> _Do this_
Reproduce the listing below in its entirety. Change nothing.

> _Exercise input_

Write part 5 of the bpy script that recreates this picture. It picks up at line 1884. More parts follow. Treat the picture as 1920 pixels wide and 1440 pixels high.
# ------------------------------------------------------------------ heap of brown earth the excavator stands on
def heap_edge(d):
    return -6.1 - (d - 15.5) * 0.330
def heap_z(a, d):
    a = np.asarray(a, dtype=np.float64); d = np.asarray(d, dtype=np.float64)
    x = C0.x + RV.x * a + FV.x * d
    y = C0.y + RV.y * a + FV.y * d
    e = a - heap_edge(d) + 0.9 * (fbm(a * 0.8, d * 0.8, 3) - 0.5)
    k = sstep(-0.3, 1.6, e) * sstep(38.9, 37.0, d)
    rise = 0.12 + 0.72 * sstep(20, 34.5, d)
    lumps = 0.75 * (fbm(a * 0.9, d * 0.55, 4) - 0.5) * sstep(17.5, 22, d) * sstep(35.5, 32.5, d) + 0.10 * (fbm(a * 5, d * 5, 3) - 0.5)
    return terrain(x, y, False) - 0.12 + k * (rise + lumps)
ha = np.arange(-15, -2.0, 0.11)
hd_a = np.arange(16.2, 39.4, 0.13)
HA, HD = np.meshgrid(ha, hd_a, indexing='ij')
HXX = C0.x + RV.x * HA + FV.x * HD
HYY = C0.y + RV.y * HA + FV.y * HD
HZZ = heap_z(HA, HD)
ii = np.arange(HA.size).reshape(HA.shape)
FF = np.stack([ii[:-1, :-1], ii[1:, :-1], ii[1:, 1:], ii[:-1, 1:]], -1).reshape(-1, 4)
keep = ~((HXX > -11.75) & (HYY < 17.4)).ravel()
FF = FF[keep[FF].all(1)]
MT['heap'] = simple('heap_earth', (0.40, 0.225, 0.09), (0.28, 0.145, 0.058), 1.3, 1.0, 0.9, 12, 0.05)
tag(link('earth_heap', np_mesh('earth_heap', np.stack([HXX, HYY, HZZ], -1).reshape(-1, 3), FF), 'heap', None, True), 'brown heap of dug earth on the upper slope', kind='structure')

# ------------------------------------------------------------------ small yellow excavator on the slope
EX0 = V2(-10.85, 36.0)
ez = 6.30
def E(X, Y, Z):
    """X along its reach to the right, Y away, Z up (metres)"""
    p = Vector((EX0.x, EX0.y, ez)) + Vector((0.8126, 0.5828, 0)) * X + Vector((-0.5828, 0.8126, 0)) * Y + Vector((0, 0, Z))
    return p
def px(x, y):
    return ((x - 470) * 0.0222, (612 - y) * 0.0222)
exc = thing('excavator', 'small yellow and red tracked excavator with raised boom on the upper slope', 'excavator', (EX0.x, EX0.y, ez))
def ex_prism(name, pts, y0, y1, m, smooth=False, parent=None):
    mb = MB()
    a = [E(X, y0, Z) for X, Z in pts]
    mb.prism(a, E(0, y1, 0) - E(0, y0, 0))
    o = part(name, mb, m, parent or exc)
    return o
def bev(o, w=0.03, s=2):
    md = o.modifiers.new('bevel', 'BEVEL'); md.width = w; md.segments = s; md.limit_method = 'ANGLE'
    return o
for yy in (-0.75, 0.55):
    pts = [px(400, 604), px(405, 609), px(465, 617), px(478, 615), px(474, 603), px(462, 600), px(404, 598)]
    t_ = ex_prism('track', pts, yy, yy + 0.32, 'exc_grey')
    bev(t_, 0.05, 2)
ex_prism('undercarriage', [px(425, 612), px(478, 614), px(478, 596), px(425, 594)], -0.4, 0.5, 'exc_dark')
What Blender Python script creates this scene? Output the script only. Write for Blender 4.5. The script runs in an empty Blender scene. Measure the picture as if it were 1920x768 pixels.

> _Exercise answer_
Write part 5 of the bpy script that recreates this picture. It picks up at line 1884. More parts follow. Treat the picture as 1920 pixels wide and 1440 pixels high.
# ------------------------------------------------------------------ heap of brown earth the excavator stands on
def heap_edge(d):
    return -6.1 - (d - 15.5) * 0.330
def heap_z(a, d):
    a = np.asarray(a, dtype=np.float64); d = np.asarray(d, dtype=np.float64)
    x = C0.x + RV.x * a + FV.x * d
    y = C0.y + RV.y * a + FV.y * d
    e = a - heap_edge(d) + 0.9 * (fbm(a * 0.8, d * 0.8, 3) - 0.5)
    k = sstep(-0.3, 1.6, e) * sstep(38.9, 37.0, d)
    rise = 0.12 + 0.72 * sstep(20, 34.5, d)
    lumps = 0.75 * (fbm(a * 0.9, d * 0.55, 4) - 0.5) * sstep(17.5, 22, d) * sstep(35.5, 32.5, d) + 0.10 * (fbm(a * 5, d * 5, 3) - 0.5)
    return terrain(x, y, False) - 0.12 + k * (rise + lumps)
ha = np.arange(-15, -2.0, 0.11)
hd_a = np.arange(16.2, 39.4, 0.13)
HA, HD = np.meshgrid(ha, hd_a, indexing='ij')
HXX = C0.x + RV.x * HA + FV.x * HD
HYY = C0.y + RV.y * HA + FV.y * HD
HZZ = heap_z(HA, HD)
ii = np.arange(HA.size).reshape(HA.shape)
FF = np.stack([ii[:-1, :-1], ii[1:, :-1], ii[1:, 1:], ii[:-1, 1:]], -1).reshape(-1, 4)
keep = ~((HXX > -11.75) & (HYY < 17.4)).ravel()
FF = FF[keep[FF].all(1)]
MT['heap'] = simple('heap_earth', (0.40, 0.225, 0.09), (0.28, 0.145, 0.058), 1.3, 1.0, 0.9, 12, 0.05)
tag(link('earth_heap', np_mesh('earth_heap', np.stack([HXX, HYY, HZZ], -1).reshape(-1, 3), FF), 'heap', None, True), 'brown heap of dug earth on the upper slope', kind='structure')

# ------------------------------------------------------------------ small yellow excavator on the slope
EX0 = V2(-10.85, 36.0)
ez = 6.30
def E(X, Y, Z):
    """X along its reach to the right, Y away, Z up (metres)"""
    p = Vector((EX0.x, EX0.y, ez)) + Vector((0.8126, 0.5828, 0)) * X + Vector((-0.5828, 0.8126, 0)) * Y + Vector((0, 0, Z))
    return p
def px(x, y):
    return ((x - 470) * 0.0222, (612 - y) * 0.0222)
exc = thing('excavator', 'small yellow and red tracked excavator with raised boom on the upper slope', 'excavator', (EX0.x, EX0.y, ez))
def ex_prism(name, pts, y0, y1, m, smooth=False, parent=None):
    mb = MB()
    a = [E(X, y0, Z) for X, Z in pts]
    mb.prism(a, E(0, y1, 0) - E(0, y0, 0))
    o = part(name, mb, m, parent or exc)
    return o
def bev(o, w=0.03, s=2):
    md = o.modifiers.new('bevel', 'BEVEL'); md.width = w; md.segments = s; md.limit_method = 'ANGLE'
    return o
for yy in (-0.75, 0.55):
    pts = [px(400, 604), px(405, 609), px(465, 617), px(478, 615), px(474, 603), px(462, 600), px(404, 598)]
    t_ = ex_prism('track', pts, yy, yy + 0.32, 'exc_grey')
    bev(t_, 0.05, 2)
ex_prism('undercarriage', [px(425, 612), px(478, 614), px(478, 596), px(425, 594)], -0.4, 0.5, 'exc_dark')
What Blender Python script creates this scene? Output the script only. Write for Blender 4.5. The script runs in an empty Blender scene. Measure the picture as if it were 1920x768 pixels.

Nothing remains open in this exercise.